Yeryüzü neredeyse hiçbir zaman bir anlam ifade etmemiş ya da bir anlam katmamıştır bana. Bunlar şöyle dursun bir anlama bile itmemiştir beni. Yeryüzü kelimesi bile hiçbir şey ifade etmiyor uzun uzadıya düşündüğümde dahi. Yeryüzü denildiğinde tüylerim diken diken olmuyor, kalbim daha hızlı atmıyor, gözlerimin önünde sıra dışı şeyler belirmiyor örneğin. Yeryüzü ile duygusal ya da kimyasal bir bağ bir kenarda dursun, fiziki bir bağ kurduğum konusunda bile şüphelerim var. Ya da bu fiziki bağ beni yeterince tatmin etmiyor. Yeryüzünün devinimimdeki rolünü yadsımaya kadar varıyor iş. Yeryüzü diyorum, yeryüzü, yeryüzü, yeryüzü ve dafalarca daha yeryüzü. Yine de kanıksayamıyorum bu belli belirsiz varoluşu. Bir sıradanlığın ölçütü de kabûl edemiyorum onu, hangi sıradanlığa sığar ki bu denli kapsayıcı olmak? Hem sıradan olsa, defalarca yeryüzü demem işe yarar ve çabucak kabûllenebilirdim onun sıradan varoluşunu. Bir kompozisyonun en sığ ögesi de diyemiyorum çünkü dilim varmıyor böyle söylemeye. Binalar var, asfaltlar, yapılar, yeryüzü üzerine kurulmuş envai çeşit yapılar. Bu yüzden her zaman dolaylamak zorunda kalıyorum onunla ilişkimi. Mesela sol kolum kadar yakın hissetmiyorum ona kendimi. Ya da sol kolum kadar yakın hissedemediğimden dolayı sol kolum kadar yakın değil bana.
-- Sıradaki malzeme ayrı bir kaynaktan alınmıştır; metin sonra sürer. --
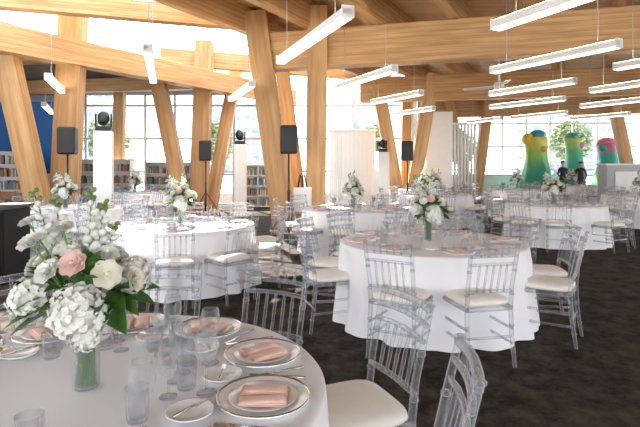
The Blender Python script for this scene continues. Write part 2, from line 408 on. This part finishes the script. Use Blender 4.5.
m_kn=mk(cutlery,'table_knife',0,'knife'); m_fk=mk(cutlery,'dinner_fork',0,'fork'); m_bk=mk(cutlery,'butter_knife',0,'knife',.13)
def setting(cx,cy,R,a,z=.751,g=4):
    t=math.radians(a); u=Vector((math.cos(t),math.sin(t),0)); w=Vector((-math.sin(t),math.cos(t),0)); c=Vector((cx,cy,z))
    p=c+u*(R-.19)
    inst('charger_plate',m_plate,p,0); inst('folded_napkin',m_nap,p+Vector((0,0,.009)),t+pi/2+.15)
    inst('dinner_fork',m_fk,p-w*.175,t+pi); inst('table_knife',m_kn,p+w*.175,t+pi)
    q=c+u*(R-.38)-w*.13
    inst('bread_plate',m_side,q,0); inst('butter_knife',m_bk,q+Vector((.0,0,.017)),t+1.2)
    if g>=2: inst('wine_glass',m_wine,c+u*(R-.39)+w*.02,0); inst('water_tumbler',m_tum,c+u*(R-.47)+w*.04,0)
    if g==1: inst('water_tumbler',m_tum,c+u*(R-.42)+w*.03,0)
    if g>=3: inst('wine_glass',m_wine2,c+u*(R-.50)-w*.03,0)
    if g>=4: inst('champagne_flute',m_fl,c+u*(R-.53)+w*.08,0)
def setmesh(R,n,off):
    b=MB()
    for i in range(n):
        t=2*pi*i/n+off; u=Vector((math.cos(t),math.sin(t),0)); w=Vector((-math.sin(t),math.cos(t),0))
        p=u*(R-.2); plate(b,p,.145); napkin(b,p+Vector((0,0,.009)),t+pi/2+.1); wine(b,u*(R-.42)+w*.05); wine(b,u*(R-.48)-w*.03,.88); tumbler(b,u*(R-.39)+w*.13)
        plate(b,u*(R-.37)-w*.16,.072,False)
    return b.mesh('tableware_set')
SM=setmesh(.9,8,.2)
# ------------------------------------------------------------ flowers
def frame_from(d):
    d=Vector(d).normalized(); u=d.orthogonal().normalized(); w=d.cross(u); return Matrix((u,w,d)).transposed()
def petal(b,c,R,a,L,W,curl,k,base=0.0):
    Ra=R@Matrix.Rotation(a,3,'Z'); vs=[];fs=[]
    for i in range(4):
        t=i/3; r_=base+L*t*math.cos(curl*(1-.4*t)); z=L*t*math.sin(curl*(1-.5*t)); wd=W*math.sin(pi*(.12+.78*t))
        for j in(-1,0,1): vs.append(Vector(c)+Ra@Vector((r_,wd*.5*j,z+abs(j)*W*.12)))
    for i in range(3):
        for j in range(2): q=i*3+j; fs.append([q,q+1,q+4,q+3])
    b.add(vs,fs,k)
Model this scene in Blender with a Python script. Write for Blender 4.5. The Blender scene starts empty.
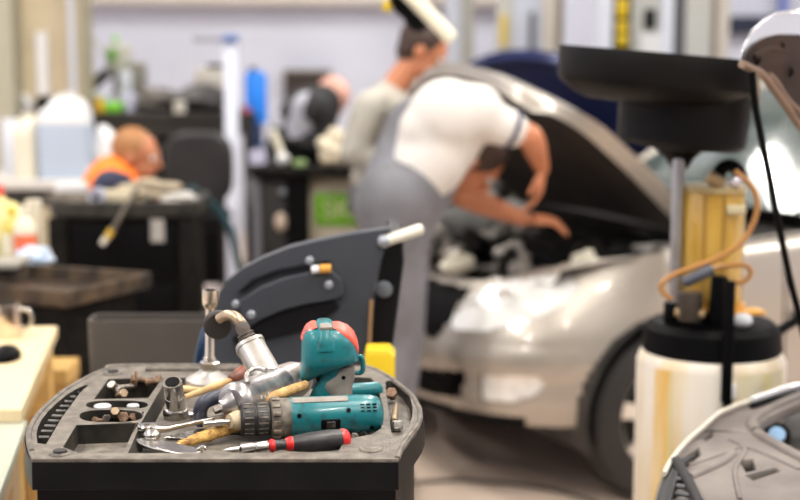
import bpy, bmesh, math, random
from mathutils import Vector, Matrix, Quaternion
from mathutils.geometry import tessellate_polygon
random.seed(7)
S = bpy.context.scene
COL = S.collection
PI = math.pi
FZ = -.15          # level of the workshop floor
H = 1.5; F = 1450.0; TILT = math.atan(210/F)
ct, st = math.cos(TILT), math.sin(TILT)
def ray(px, py):
    a = (px-400)/F; b = -(py-250)/F
    return Vector((a, ct+b*st, -st+b*ct))
def V(px, py, Y):                       # point seen at a pixel, Y metres away
    d = ray(px, py); k = Y/d.y
    return Vector((d.x*k, Y, H+d.z*k))
def P(px, py, z):                       # point seen at a pixel on the level z
    d = ray(px, py); k = (z-H)/d.z
    return Vector((d.x*k, d.y*k, z))
def sc(Y): return Y/ct/F                 # metres per pixel at about this distance

# ---------------------------------------------------------------- materials
MATS = {}
def mat(name, c, rough=.5, metal=0., noise=0., nscale=20., c2=None, bump=0., bscale=60., emit=None, es=1., trans=0., ior=1.45, alpha=1., coat=0., spec=.5, rnoise=0., stretch=None, thr=None):
    if name in MATS: return MATS[name]
    m = bpy.data.materials.new(name); m.use_nodes = True
    nt = m.node_tree; N = nt.nodes; L = nt.links
    b = N['Principled BSDF']
    def col(x): return (*x, 1.) if len(x) == 3 else x
    b.inputs['Base Color'].default_value = col(c)
    b.inputs['Roughness'].default_value = rough
    b.inputs['Metallic'].default_value = metal
    b.inputs['Transmission Weight'].default_value = trans
    b.inputs['IOR'].default_value = ior
    b.inputs['Alpha'].default_value = alpha
    b.inputs['Coat Weight'].default_value = coat
    b.inputs['Specular IOR Level'].default_value = spec
    if emit:
        b.inputs['Emission Color'].default_value = col(emit); b.inputs['Emission Strength'].default_value = es
    tc = N.new('ShaderNodeTexCoord')
    vec = tc.outputs['Object']
    if stretch:
        mp = N.new('ShaderNodeMapping'); mp.inputs['Scale'].default_value = stretch
        L.new(vec, mp.inputs['Vector']); vec = mp.outputs['Vector']
    if noise or c2 or rnoise:
        n = N.new('ShaderNodeTexNoise'); n.inputs['Scale'].default_value = nscale; n.inputs['Detail'].default_value = 6
        L.new(vec, n.inputs['Vector'])
        r = N.new('ShaderNodeValToRGB'); r.color_ramp.elements[0].position = .36 if thr is None else thr[0]; r.color_ramp.elements[1].position = .66 if thr is None else thr[1]
        cc2 = c2 if c2 else tuple(min(1, x*(1-noise)) for x in c[:3])
        r.color_ramp.elements[0].color = col(c); r.color_ramp.elements[1].color = col(cc2)
        L.new(n.outputs['Fac'], r.inputs['Fac']); L.new(r.outputs['Color'], b.inputs['Base Color'])
        if rnoise:
            q = N.new('ShaderNodeMapRange'); q.inputs['To Min'].default_value = max(.03, rough-rnoise); q.inputs['To Max'].default_value = min(1, rough+rnoise)
            L.new(n.outputs['Fac'], q.inputs['Value']); L.new(q.outputs['Result'], b.inputs['Roughness'])
    if bump:
        n2 = N.new('ShaderNodeTexNoise'); n2.inputs['Scale'].default_value = bscale; n2.inputs['Detail'].default_value = 4
        L.new(vec, n2.inputs['Vector'])
        bp = N.new('ShaderNodeBump'); bp.inputs['Strength'].default_value = bump; bp.inputs['Distance'].default_value = .003
        L.new(n2.outputs['Fac'], bp.inputs['Height']); L.new(bp.outputs['Normal'], b.inputs['Normal'])
    MATS[name] = m
    return m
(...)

Demek ki doğru söylediğim bir şeyler var: Yeryüzü pek de yaşatmıyor beni.

1 Mayıs 2014 Perşembe

3. Cins: Kadın Hareketinin Savurganlığı

Kadının erkeği idealize etmek istemesinin temelinde, çok açık bir şekilde "özne" olma istemi ve kendi iradesini bir yolla ortaya koyma çabası bulunmaktadır. Tarih boyunca ezilmiş, bir nesne olarak görülmüş, insani ikiciliğe mâruz kalmış, çoraklaştırılmış, bir sanat devrinde dahi, ancak sanatın ve edebiyatın nesnesi olabilmiş kadının, modern dönemdeki bu tepkisi oldukça doğal hatta yerindedir. Fakat kimi çılgınların, bu tepkinin samimiyeti konusunda şüpheye düşmelerine de müsaade edilmelidir. Örneğin; bu çılgınlar, kadın hareketinin, kendini nasıl ve ne şekilde konumlandıracağından çok, kendisine karşıt aldığı özneyi nasıl konumlandıracağı üzerine yoğunlaştığını söyleyebilir. Hatta bazıları daha da ileri gider ve erkeği, kadının karşıtı olarak alan tutumun, asla bir kadın hareketi olamayacağını, olsa olsa bir anti-penis hareketi olabileceğini iddia edebilir. Bu da yetmezmiş gibi, kadının hürleşme çabasının, "kendi kendimi köle yapabilir miyim?" sorusuna paralel olduğunu, bu paralelliğin de aslında bunun toplumsal değil bireysel bir tavır göstereceğini pekâlâ savunabilir. Bütün bunlara karşın, kadın hareketi, bu çılgınları, ataerkillikle, genelekçilikle hatta yobazlıkla itham edebilir ve yine kendini savunmaktan çok, karşıt olduğu şey üzerinden duruş sergilemeye devam eder. Bu noktada, kimi çılgınların iddia ettiği şeylerin aslında çok da uçuk olmadığı gün yüzüne çıkar. 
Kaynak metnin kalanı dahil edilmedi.